* WHAT IS NEEDED
Output each line exactly as it appears, skipping any embedded picture.

++++ AVAILABLE DATA ++++

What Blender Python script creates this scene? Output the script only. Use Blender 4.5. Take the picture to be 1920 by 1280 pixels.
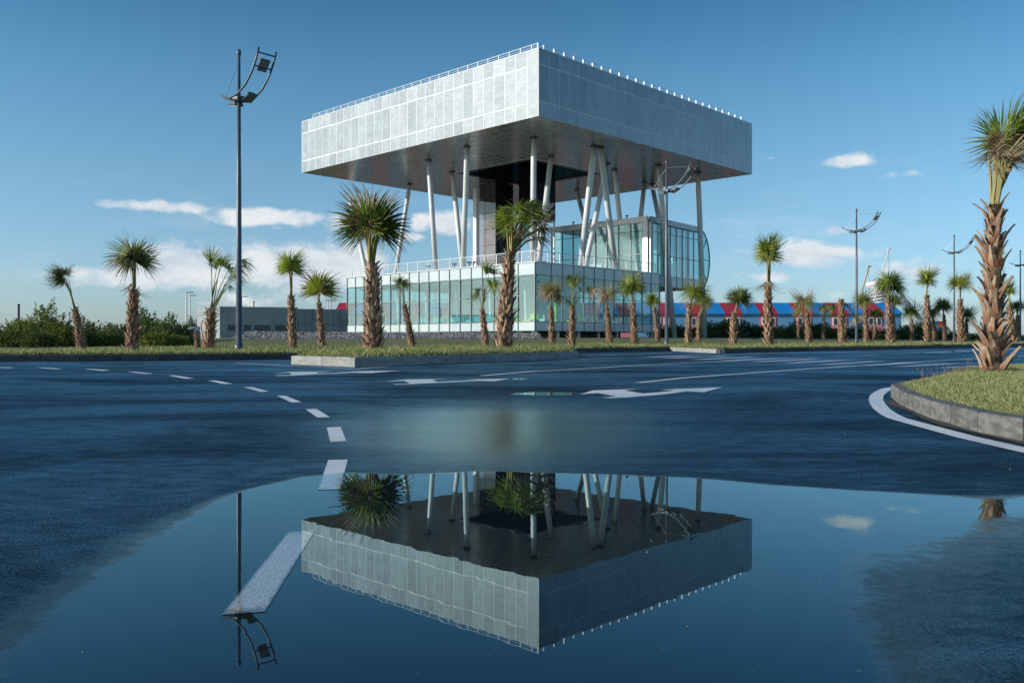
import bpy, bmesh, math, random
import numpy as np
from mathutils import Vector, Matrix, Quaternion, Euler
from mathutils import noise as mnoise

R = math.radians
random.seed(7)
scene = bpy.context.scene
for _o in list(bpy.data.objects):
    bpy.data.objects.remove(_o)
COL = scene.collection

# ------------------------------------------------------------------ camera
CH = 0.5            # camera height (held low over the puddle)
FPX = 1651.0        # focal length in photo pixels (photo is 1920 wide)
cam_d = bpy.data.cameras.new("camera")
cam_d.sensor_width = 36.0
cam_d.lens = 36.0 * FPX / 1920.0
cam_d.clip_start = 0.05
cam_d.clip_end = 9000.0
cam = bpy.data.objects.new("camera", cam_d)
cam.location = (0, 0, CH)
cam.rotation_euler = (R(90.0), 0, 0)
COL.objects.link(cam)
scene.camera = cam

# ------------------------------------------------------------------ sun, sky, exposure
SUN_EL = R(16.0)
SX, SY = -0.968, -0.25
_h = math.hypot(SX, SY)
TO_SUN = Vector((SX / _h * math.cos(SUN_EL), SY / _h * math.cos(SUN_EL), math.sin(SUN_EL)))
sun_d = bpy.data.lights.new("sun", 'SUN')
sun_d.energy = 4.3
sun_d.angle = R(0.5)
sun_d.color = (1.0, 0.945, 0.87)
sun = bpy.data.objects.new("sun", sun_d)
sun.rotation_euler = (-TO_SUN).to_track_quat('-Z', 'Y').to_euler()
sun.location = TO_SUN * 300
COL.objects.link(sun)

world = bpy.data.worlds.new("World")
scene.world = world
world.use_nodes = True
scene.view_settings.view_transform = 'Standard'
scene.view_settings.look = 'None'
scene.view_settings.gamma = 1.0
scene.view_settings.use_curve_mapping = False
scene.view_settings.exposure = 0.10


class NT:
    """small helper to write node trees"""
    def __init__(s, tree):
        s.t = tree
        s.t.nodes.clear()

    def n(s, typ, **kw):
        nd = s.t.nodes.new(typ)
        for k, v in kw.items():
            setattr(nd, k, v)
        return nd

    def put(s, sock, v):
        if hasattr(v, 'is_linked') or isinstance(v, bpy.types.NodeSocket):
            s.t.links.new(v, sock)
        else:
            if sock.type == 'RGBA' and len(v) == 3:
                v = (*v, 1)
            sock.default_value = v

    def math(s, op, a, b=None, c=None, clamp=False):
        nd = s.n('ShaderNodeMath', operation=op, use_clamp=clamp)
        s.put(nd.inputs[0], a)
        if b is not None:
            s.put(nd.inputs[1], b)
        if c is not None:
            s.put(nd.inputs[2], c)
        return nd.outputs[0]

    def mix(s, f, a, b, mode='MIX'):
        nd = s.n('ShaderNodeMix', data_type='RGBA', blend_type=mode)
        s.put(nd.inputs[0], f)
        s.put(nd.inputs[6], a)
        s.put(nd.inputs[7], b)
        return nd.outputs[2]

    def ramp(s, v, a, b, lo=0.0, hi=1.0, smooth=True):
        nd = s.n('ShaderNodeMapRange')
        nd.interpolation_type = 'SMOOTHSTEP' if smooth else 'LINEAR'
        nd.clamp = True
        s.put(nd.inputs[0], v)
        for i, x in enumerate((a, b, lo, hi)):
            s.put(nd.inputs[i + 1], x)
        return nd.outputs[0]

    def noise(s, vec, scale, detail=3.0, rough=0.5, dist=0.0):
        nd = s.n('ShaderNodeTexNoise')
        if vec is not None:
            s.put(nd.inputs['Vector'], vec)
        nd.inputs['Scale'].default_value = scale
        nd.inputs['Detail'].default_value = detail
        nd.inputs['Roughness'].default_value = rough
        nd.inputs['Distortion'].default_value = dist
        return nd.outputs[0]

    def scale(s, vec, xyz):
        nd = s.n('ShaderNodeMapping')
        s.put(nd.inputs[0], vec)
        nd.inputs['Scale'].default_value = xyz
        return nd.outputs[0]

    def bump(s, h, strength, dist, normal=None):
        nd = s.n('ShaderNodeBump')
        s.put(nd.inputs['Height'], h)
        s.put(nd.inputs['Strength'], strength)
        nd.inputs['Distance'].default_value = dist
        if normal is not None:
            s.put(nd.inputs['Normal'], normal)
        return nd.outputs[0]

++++

* EXERCISE RESULT
What Blender Python script creates this scene? Output the script only. Use Blender 4.5. Take the picture to be 1920 by 1280 pixels.
import bpy, bmesh, math, random
import numpy as np
from mathutils import Vector, Matrix, Quaternion, Euler
from mathutils import noise as mnoise

R = math.radians
random.seed(7)
scene = bpy.context.scene
for _o in list(bpy.data.objects):
    bpy.data.objects.remove(_o)
COL = scene.collection

# ------------------------------------------------------------------ camera
CH = 0.5            # camera height (held low over the puddle)
FPX = 1651.0        # focal length in photo pixels (photo is 1920 wide)
cam_d = bpy.data.cameras.new("camera")
cam_d.sensor_width = 36.0
cam_d.lens = 36.0 * FPX / 1920.0
cam_d.clip_start = 0.05
cam_d.clip_end = 9000.0
cam = bpy.data.objects.new("camera", cam_d)
cam.location = (0, 0, CH)
cam.rotation_euler = (R(90.0), 0, 0)
COL.objects.link(cam)
scene.camera = cam

# ------------------------------------------------------------------ sun, sky, exposure
SUN_EL = R(16.0)
SX, SY = -0.968, -0.25
_h = math.hypot(SX, SY)
TO_SUN = Vector((SX / _h * math.cos(SUN_EL), SY / _h * math.cos(SUN_EL), math.sin(SUN_EL)))
sun_d = bpy.data.lights.new("sun", 'SUN')
sun_d.energy = 4.3
sun_d.angle = R(0.5)
sun_d.color = (1.0, 0.945, 0.87)
sun = bpy.data.objects.new("sun", sun_d)
sun.rotation_euler = (-TO_SUN).to_track_quat('-Z', 'Y').to_euler()
sun.location = TO_SUN * 300
COL.objects.link(sun)

world = bpy.data.worlds.new("World")
scene.world = world
world.use_nodes = True
scene.view_settings.view_transform = 'Standard'
scene.view_settings.look = 'None'
scene.view_settings.gamma = 1.0
scene.view_settings.use_curve_mapping = False
scene.view_settings.exposure = 0.10


class NT:
    """small helper to write node trees"""
    def __init__(s, tree):
        s.t = tree
        s.t.nodes.clear()

    def n(s, typ, **kw):
        nd = s.t.nodes.new(typ)
        for k, v in kw.items():
            setattr(nd, k, v)
        return nd

    def put(s, sock, v):
        if hasattr(v, 'is_linked') or isinstance(v, bpy.types.NodeSocket):
            s.t.links.new(v, sock)
        else:
            if sock.type == 'RGBA' and len(v) == 3:
                v = (*v, 1)
            sock.default_value = v

    def math(s, op, a, b=None, c=None, clamp=False):
        nd = s.n('ShaderNodeMath', operation=op, use_clamp=clamp)
        s.put(nd.inputs[0], a)
        if b is not None:
            s.put(nd.inputs[1], b)
        if c is not None:
            s.put(nd.inputs[2], c)
        return nd.outputs[0]

    def mix(s, f, a, b, mode='MIX'):
        nd = s.n('ShaderNodeMix', data_type='RGBA', blend_type=mode)
        s.put(nd.inputs[0], f)
        s.put(nd.inputs[6], a)
        s.put(nd.inputs[7], b)
        return nd.outputs[2]

    def ramp(s, v, a, b, lo=0.0, hi=1.0, smooth=True):
        nd = s.n('ShaderNodeMapRange')
        nd.interpolation_type = 'SMOOTHSTEP' if smooth else 'LINEAR'
        nd.clamp = True
        s.put(nd.inputs[0], v)
        for i, x in enumerate((a, b, lo, hi)):
            s.put(nd.inputs[i + 1], x)
        return nd.outputs[0]

    def noise(s, vec, scale, detail=3.0, rough=0.5, dist=0.0):
        nd = s.n('ShaderNodeTexNoise')
        if vec is not None:
            s.put(nd.inputs['Vector'], vec)
        nd.inputs['Scale'].default_value = scale
        nd.inputs['Detail'].default_value = detail
        nd.inputs['Roughness'].default_value = rough
        nd.inputs['Distortion'].default_value = dist
        return nd.outputs[0]

    def scale(s, vec, xyz):
        nd = s.n('ShaderNodeMapping')
        s.put(nd.inputs[0], vec)
        nd.inputs['Scale'].default_value = xyz
        return nd.outputs[0]

    def bump(s, h, strength, dist, normal=None):
        nd = s.n('ShaderNodeBump')
        s.put(nd.inputs['Height'], h)
        s.put(nd.inputs['Strength'], strength)
        nd.inputs['Distance'].default_value = dist
        if normal is not None:
            s.put(nd.inputs['Normal'], normal)
        return nd.outputs[0]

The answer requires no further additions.